"Wir wollten ein Album machen, das Spaß macht und zu dem man tanzen kann. Ich habe auch damit angefangen, tanzen zu gehen. Ich fand diese Art von Musik einfach großartig."
Ein wenig führt das Statement von Jack Steadman in die Irre: Auch auf ihrem Vorgängeralbum schlugen "Bombay Bicycle Club" bereits schüchtern tanzbare Töne an. Diesen Funken haben sie nun auf "So Long, See You Tomorrow" übertragen. Es glänzt und blitzt nur so voller Ohrwürmer und Rhythmen. Kein Wunder, Steadman hat auf seinen ausgedehnten Reisen nicht nur die holländische Elektromusik und den japanischen Lolli-Pop lieben gelernt, sondern auch den Kitsch von Bollywood. Er verbrachte viel Zeit in Mumbai.

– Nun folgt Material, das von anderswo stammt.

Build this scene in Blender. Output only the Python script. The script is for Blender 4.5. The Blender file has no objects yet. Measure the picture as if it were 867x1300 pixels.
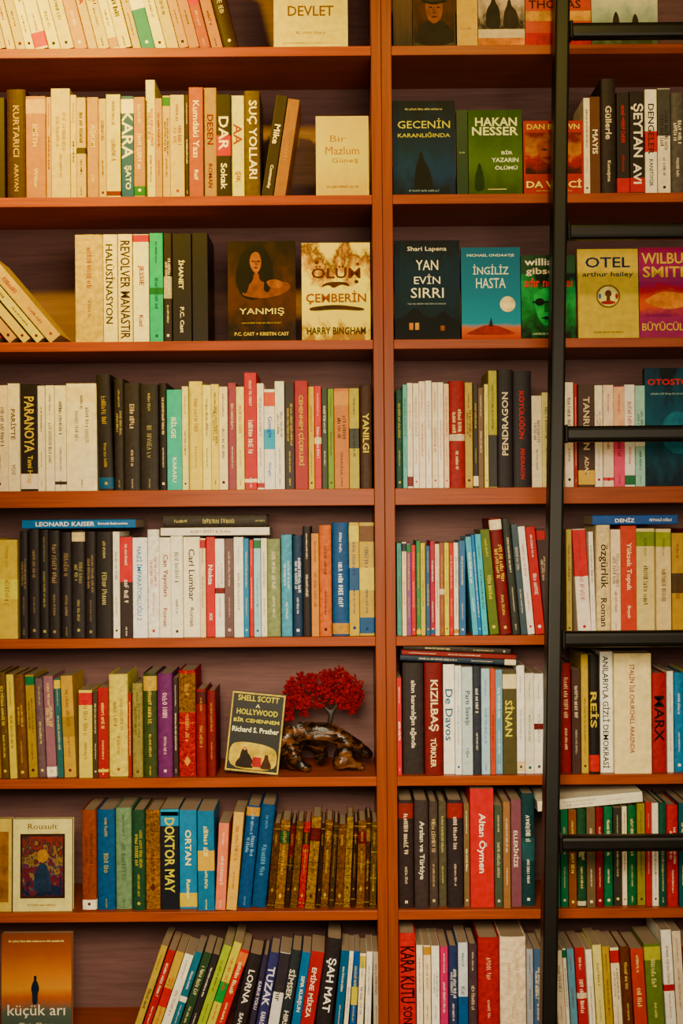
import bpy, math, random, colorsys
from mathutils import Matrix, Vector
random.seed(7)
S=0.0016; D=3.0; ZF=1390
ROLL=math.radians(0.45); CR,SR=math.cos(ROLL),math.sin(ROLL)
ZC=(ZF-650)*S
def P(px,py,y=0.0):
    ix=(px-433.5)*S; iz=(650-py)*S; k=(D+y)/D
    return ((CR*ix+SR*iz)*k, (-SR*ix+CR*iz)*k+ZC)
SHELF=[58,247,431,620,808,986,1156,1326]
ZS=[P(488,s)[1] for s in SHELF]
scn=bpy.context.scene; col=scn.collection
SAT=1.6
def lin(h):
    r=[int(h[i:i+2],16)/255 for i in (0,2,4)]
    q=[c/12.92 if c<=.04045 else ((c+.055)/1.055)**2.4 for c in r]
    L=.3*q[0]+.6*q[1]+.1*q[2]
    mx,mn=max(q),min(q); s=(mx-mn)/mx if mx>0 else 0
    dark=1-.45*s*s
    q=[max(.0006,(L+(c-L)*SAT)*dark) for c in q]
    if q[0]>=q[1]>=q[2] and max(r)>.6 and s>.5:
        ra=q[1]/q[0]
        f=1.3 if ra>.38 else (1.4 if ra>.2 else (1.15 if ra>.1 else 1))
        q[1]=min(q[0]*.9,q[1]*f) if ra<.9 else q[1]
    return tuple(min(.86,c) for c in q)
def mat(name): 
    m=bpy.data.materials.new(name); m.use_nodes=True
    return m,m.node_tree.nodes,m.node_tree.links,m.node_tree.nodes['Principled BSDF']
def noise_mix(n,l,src,scale,lo,hi,vec=None,detail=4,rough=.6):
    t=n.new('ShaderNodeTexNoise'); t.inputs['Scale'].default_value=scale; t.inputs['Detail'].default_value=detail
    t.inputs['Roughness'].default_value=rough
    if vec: l.new(vec,t.inputs['Vector'])
    mr=n.new('ShaderNodeMapRange'); mr.inputs[1].default_value=.3; mr.inputs[2].default_value=.7
    mr.inputs[3].default_value=lo; mr.inputs[4].default_value=hi
    l.new(t.outputs[0],mr.inputs[0])
    mx=n.new('ShaderNodeVectorMath'); mx.operation='MULTIPLY'
    cb=n.new('ShaderNodeCombineXYZ')
    for i in range(3): l.new(mr.outputs[0],cb.inputs[i])
    l.new(src,mx.inputs[0]); l.new(cb.outputs[0],mx.inputs[1])
    return mx.outputs[0],t
# object-coloured book cloth / paper cover
def objcol_mat(name,rough,lo,hi,scale=60,spec=.4):
    m,n,l,b=mat(name)
    oi=n.new('ShaderNodeObjectInfo'); tc=n.new('ShaderNodeTexCoord')
    o,_=noise_mix(n,l,oi.outputs['Color'],scale,lo,hi,tc.outputs['Object'])
    l.new(o,b.inputs['Base Color']); b.inputs['Roughness'].default_value=rough
    b.inputs['Specular IOR Level'].default_value=spec
    return m
M_PAPER=objcol_mat('printed_cover',.42,.78,1.1,60,.12)
M_CLOTH=objcol_mat('cloth_cover',.5,.62,1.2,90,.12)
M_OLD=objcol_mat('aged_leather_cover',.75,.2,1.5,200,.08)
M_INK=objcol_mat('printed_ink',.55,.9,1.05,40,.08)
M_ART=objcol_mat('painted_print',.5,.45,1.4,38,.08)
def page_mat():
    m,n,l,b=mat('page_edges')
    tc=n.new('ShaderNodeTexCoord'); w=n.new('ShaderNodeTexWave'); w.bands_direction='X'
    w.inputs['Scale'].default_value=600; w.inputs['Distortion'].default_value=1.0
    l.new(tc.outputs['Object'],w.inputs['Vector'])
    r=n.new('ShaderNodeValToRGB'); r.color_ramp.elements[0].color=(.20,.13,.075,1); r.color_ramp.elements[1].color=(.36,.26,.15,1)
    l.new(w.outputs[0],r.inputs[0]); l.new(r.outputs[0],b.inputs['Base Color']); b.inputs['Roughness'].default_value=.85
    return m
M_PAGE=page_mat()
def wood(name,c1,c2,scale,rough=.38):
    m,n,l,b=mat(name)
    tc=n.new('ShaderNodeTexCoord'); mp=n.new('ShaderNodeMapping'); mp.inputs['Scale'].default_value=scale
    l.new(tc.outputs['Object'],mp.inputs[0])
    t=n.new('ShaderNodeTexNoise'); t.inputs['Scale'].default_value=1; t.inputs['Detail'].default_value=6; t.inputs['Roughness'].default_value=.65
    t.inputs['Distortion'].default_value=.6
    l.new(mp.outputs[0],t.inputs['Vector'])
    r=n.new('ShaderNodeValToRGB'); r.color_ramp.elements[0].position=.3; r.color_ramp.elements[1].position=.72
    r.color_ramp.elements[0].color=(*c1,1); r.color_ramp.elements[1].color=(*c2,1)
    l.new(t.outputs[0],r.inputs[0]); l.new(r.outputs[0],b.inputs['Base Color'])
    b.inputs['Roughness'].default_value=rough; b.inputs['Specular IOR Level'].default_value=.12
    return m
M_WH=wood('mahogany_board',(.19,.029,.001),(.32,.053,.002),(5,60,160))
M_WV=wood('mahogany_upright',(.145,.025,.001),(.25,.043,.002),(160,60,5))
M_WB=wood('mahogany_back_panel',(.092,.044,.043),(.155,.074,.070),(6,60,90),.6)
def flatmat(name,h,rough=.5,metal=0,lo=.85,hi=1.12,scale=20,spec=.5):
    m,n,l,b=mat(name)
    rgb=n.new('ShaderNodeRGB'); rgb.outputs[0].default_value=(*lin(h),1)
    tc=n.new('ShaderNodeTexCoord')
    o,_=noise_mix(n,l,rgb.outputs[0],scale,lo,hi,tc.outputs['Object'])
    l.new(o,b.inputs['Base Color']); b.inputs['Roughness'].default_value=rough; b.inputs['Metallic'].default_value=metal
    b.inputs['Specular IOR Level'].default_value=spec
    return m
M_IRON=flatmat('black_painted_steel','080705',.42,.0,.7,1.4,30,.18)
M_WALL=flatmat('plaster_wall','a08068',.9)
M_CEIL=flatmat('ceiling_paint','c8b8a0',.9)
M_FLOOR=wood('floor_boards',(.07,.025,.01),(.15,.06,.02),(3,40,3),.4)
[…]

"Ich erinnere mich daran, wie ich in Mumbai jeden Tag den kleinen Zug von meinem Studio zu meinem Haus nehmen musste. Das war die Zeit, in der ich alles Produzierte noch einmal hören konnte. Es hat einfach im wahrsten Sinne Türen geöffnet. Man kann alles vorbeirauschen sehen. Das war eine fantastische Szenerie, um sich noch mal die Tagesarbeit anzuhören."

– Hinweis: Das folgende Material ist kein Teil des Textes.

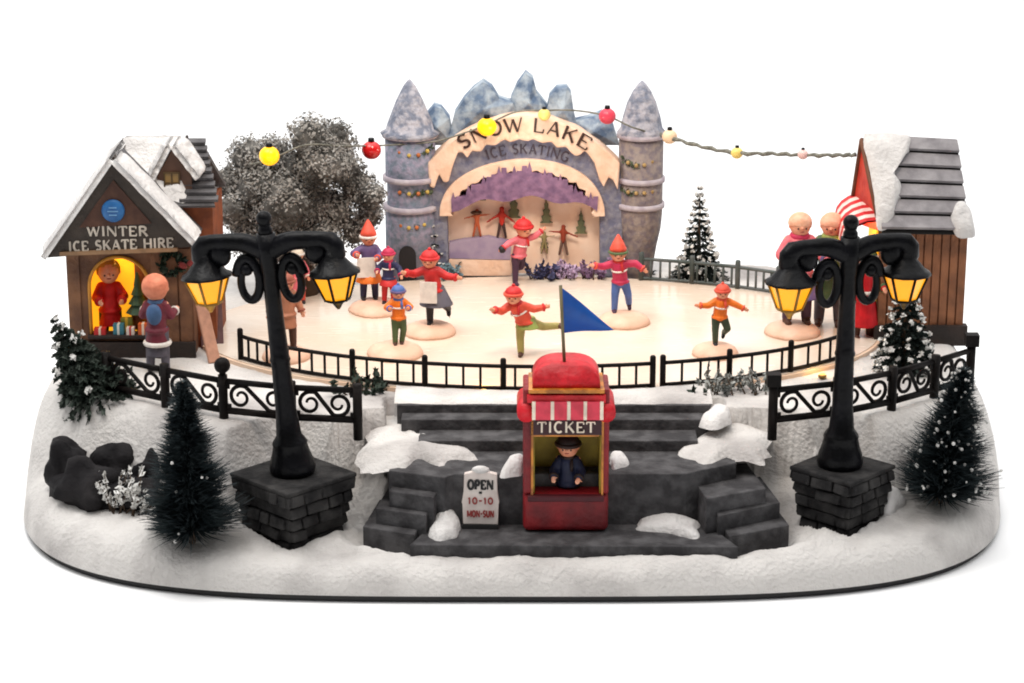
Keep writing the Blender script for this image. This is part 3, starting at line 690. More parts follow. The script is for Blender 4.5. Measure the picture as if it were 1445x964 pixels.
# ---------------------------------------------------------------- snow heaps
def heap(label, pts, z, h, seed, name='snow_heap'):
    xs=[p[0] for p in pts]; ys=[p[1] for p in pts]
    P=[PZ(*p,z) for p in pts]; c=sum(P,Vector())/len(P); c.z=z; m=MB(); n=len(P); vs=[]; fs=[]; rings=7; rn=random.Random(seed)
    q=[]
    for i in range(n):
        for k in range(6): q.append(P[i].lerp(P[(i+1)%n],k/6))
    for _ in range(3): q=[(q[i-1]+q[i]*2+q[(i+1)%len(q)])/4 for i in range(len(q))]
    n=len(q)
    for r in range(rings):
        k=1-r/rings; zz=h*math.sqrt(max(0,1-k**2.4))
        for p in q:
            d=(p-c); v=d*k*(1+.30*mnoise.noise(Vector((p.x*16,p.y*16,seed)))); v.z=zz*(1+.5*mnoise.noise(Vector((v.x*9+seed,v.y*9,2))))-.006; vs.append(v)
    vs.append(Vector((0,0,h*1.0)))
    for r in range(rings-1):
        for i in range(n): fs.append((r*n+i,r*n+(i+1)%n,(r+1)*n+(i+1)%n,(r+1)*n+i))
    for i in range(n): fs.append(((rings-1)*n+i,(rings-1)*n+(i+1)%n,len(vs)-1))
    m.add(vs,fs,True); o=m.build(name,SNOW if name=='snow_drift' else SNOWP); o.location=c; tag(o,label,'snow heap','snow heaps on the stairs'); return o
heap('snow heap at the left end of the booth platform beside the steps',[(603,760),(640,764),(652,745),(640,728),(612,733)],ZPF,.07,1)
heap('broad flat snow heap on the right of the booth platform',[(893,750),(945,752),(975,762),(992,758),(985,738),(950,728),(905,730)],ZPF,.045,2)
heap('snow drift spilling over the left end of the lower rink steps',[(500,668),(556,664),(590,652),(640,656),(672,641),(640,628),(600,630),(580,612),(566,590),(552,574),(520,580)],ZL,.045,3,'snow_drift')
heap('snow drift spilling over the right end of the lower rink steps',[(948,640),(985,654),(1046,650),(1085,652),(1092,600),(1040,580),(1008,600),(985,622)],ZL,.045,4,'snow_drift')
heap('small snow heap on the landing against the left side of the booth',[(702,672),(738,672),(742,648),(722,650)],ZL,.05,5)
heap('small snow heap on the landing against the right side of the booth',[(862,668),(892,656),(880,642),(858,640)],ZL,.035,6)
heap('pointed snow clump beside the right lamp planter and flecked tree',[(1236,738),(1268,730),(1285,712),(1262,702),(1238,712)],.17,.10,7,'snow_clump')
heap('rounded snow hump on the upper right step end',[(983,602),(1010,606),(1035,596),(1025,575),(1000,578)],.47,.05,8,'snow_hump')
# snow lying on the top step under the fence
m=MB(); pa=PZ(556,571,.515); pb=PZ(1006,571,.515); n=60; fr_=[];bk=[]
for i in range(n+1):
    k=i/n; x=pa.x+(pb.x-pa.x)*k; fr_.append((x,pa.y+.012+.012*mnoise.noise(Vector((k*9,1.3,0)))+.006*mnoise.noise(Vector((k*30,2,0)))))
    a_=math.asin(max(-1,min(1,(x-RCX)/RA))); bk.append((x,RCY-RB*1.0*math.cos(a_)+.0))
vs=[];fs=[];Mn=7
for i in range(n+1):
    for j in range(Mn+1):
        v=j/Mn; y=fr_[i][1]+(max(bk[i][1],fr_[i][1]+.03)-fr_[i][1])*v; z=.5135+(.016*min(1,v/.25)**.5)*(1+.35*mnoise.noise(Vector((i*.3,v*2,4)))) if j else .5135
        vs.append((x:=fr_[i][0],y,z))
for i in range(n):
    for j in range(Mn): a=i*(Mn+1)+j; fs.append((a,a+Mn+1,a+Mn+2,a+1))
m.add(vs,fs,True); c_=Vector((.14,-.85,.51)); o=m.build('snow_strip',SNOW,None,c_); tag(o,'thin strip of snow along the top step under the picket fence','snow strip')

# ---------------------------------------------------------------- castle facade behind the rink
CY=1.06
CSTONE=mat('castle_stone',hx(100,103,126),.7,hx(130,130,142),34,.38,.62,.6,34); CBLUE=mat('castle_tower',hx(108,121,136),.7,hx(146,141,160),34,.38,.62,.6,30)
CTAN=mat('castle_tower_tan',hx(142,129,122),.7,hx(112,102,108),34,.38,.62,.6,30)
CRIM=mat('arch_snow',hx(236,204,180),.7,hx(226,188,160),14,bump=.35,bs=30); MOUNT=mat('mountain_paint',hx(160,172,182),.7,hx(84,104,130),17,.38,.62,.6,24)
CAPM=mat('tower_roof',hx(170,168,176),.7,hx(112,118,134),26,.40,.60,.6,40); SKYL=mat('skyline_purple',hx(104,78,108),.7,hx(140,106,134),26,.35,.65,.3,40)
PEACH=mat('scene_peach',hx(255,226,202),.6,hx(250,214,186),9,bump=.08); LILAC=mat('scene_lilac',hx(140,124,152),.7,hx(160,144,164),12)
co_=Vector((PY(740,385,CY).x,CY,HP)); ca=thing('castle_facade',co_,'castle shaped stage front with a wide snowy arch, twin towers and mountain peaks','castle')
def cp(px,py,y=CY): p=PY(px,py,y); return (p.x,p.z)
def cpoly(pts,y=CY): return [cp(*p,y) for p in pts]
def arcpx(cx,cy,rx,ry,a0,a1,n): return [(cx+rx*math.cos(math.radians(a0+(a1-a0)*i/n)),cy-ry*math.sin(math.radians(a0+(a1-a0)*i/n))) for i in range(n+1)]
# arch wall: outer curve / inner curve, as a band
n=36
def outer(k):                                   # k 0..1 left to right, photo px
    x=604+ (874-604)*k; u=(k-.5)*2; return (x, 168+ (260-168)*abs(u)**2.1*.72)
inn=[(634,388),(632,300),(634,285)]+[(634+ (846-634)*i/24, 285-58*(1-abs(i/12-1)**2.2)) for i in range(25)]+[(846,285),(846,300),(846,388)]
m=MB(); top=[];bot=[]
N_=len(inn)
for i,p in enumerate(inn):
    k=i/(N_-1)
    if i<3: q=(600,[388,320,262][i])
    elif i>=N_-3: q=(878,[262,320,388][i-(N_-3)])
    else: q=outer((i-3)/(N_-7)) if N_>7 else outer(k)
    top.append(cp(*q)); bot.append(cp(*p))
m.strip(top,bot,CY-.05,CY+.12); bevel(m.build('arch_wall',CSTONE,ca,co_),.008)
# snow band along the outer arch with a ragged lower edge
rn=random.Random(8); top=[];bot=[]
for i in range(41):
    k=i/40; x,y=outer(k); top.append(cp(x,y-9)); u=abs(k-.5)*2
    dep=25+ (2.0+4*u)*math.sin(i*1.9)+rn.uniform(-2,2)*(.4+u)+ (14 if i in (3,4,36,37) else 0)-(12 if i in (6,7,33,34) else 0); bot.append(cp(x+(k-.5)*-6,y+dep))
m=MB(); m.strip(top,bot,CY-.085,CY+.05); band=bevel(m.build('snowy_arch_band',CRIM,ca,co_),.008)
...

Angefangen haben "Bombay Bicycle Club" mit Rockmusik, mit dem rein akustischen Nachfolgeralbum zogen sie sich klanglich wieder zurück und fuhren dann bei Nummer drei plötzlich unaufhaltsam in die Pop-Richtung. In Mumbai fanden sie jetzt den perfekten Nährboden für den nächsten Schritt.
"Die Energie war fantastisch. Alles läuft so unglaublich schnell ab. Ich konnte nicht einfach so aufwachen, ohne nichts mit dem Tag anzufangen. Mein gemietetes Studio war wahrscheinlich der einzige Ort in Mumbai, der total still war. Wenn die Schallschutztür wieder geöffnet wird, erdrückt einen der Straßenlärm plötzlich und all das Verrückte kommt wieder zum Vorschein."
Mit Hilfe eines professionellen Mischers hat Jack Steadman in seinem eigenen Studio in London dann aus den einzelnen Elementen ein Album geformt.
Es gibt sie reichlich, diese kleinen Momente, die das Große formen. So wie zum Beispiel ein Bollywood-Sample oder den besonderen indischen Rhythmus, den Schlagzeuger Suren de Saram extra auf der Tabla gelernt hat. Dass in der westlichen Welt diese Art von Musik immer auch mit Kitsch verbunden wird, versteht Steadman nicht.
"Ja, es gibt immer das Risiko, dass die Leute das hören und belächeln, was eine Schande ist. Die Leute nehmen Bollywood-Musik wohl nicht sehr ernst. Dies liegt wohl daran, dass es nicht immer ernste Musik ist. Manches davon finde ich aber unglaublich emotional und schön. Für mich ist das eine großartige Kunstform. Es ist nicht nur etwas Lustiges, das man im Fernsehen bei einem indischen Essen in einem Vorort von London sieht."
"Bombay Bicycle Club" gelingt es, all das gekonnt zu einem bunten Quilt zu verweben. Das ist schlau, gleichzeitig immer noch neugierig und sehr reif für die Anfang Zwanziger. So sollten "perfekte Popsongs" im 21. Jahrhundert klingen.
"Die Definition von Pop ist wohl total vage. Das kann man nicht wirklich definieren und ich mag das auch so. Deshalb nenne ich unsere Musik immer wieder Popmusik. Vielleicht haben ein paar Leute ein klares Bild davon, was Pop ist. Für sie sind das vielleicht Leute wie Lady Gaga. Für mich ist es aber alles, das Melodie besitzt. Eine Melodie, die einfach, aber gleichzeitig sehr komplex ist."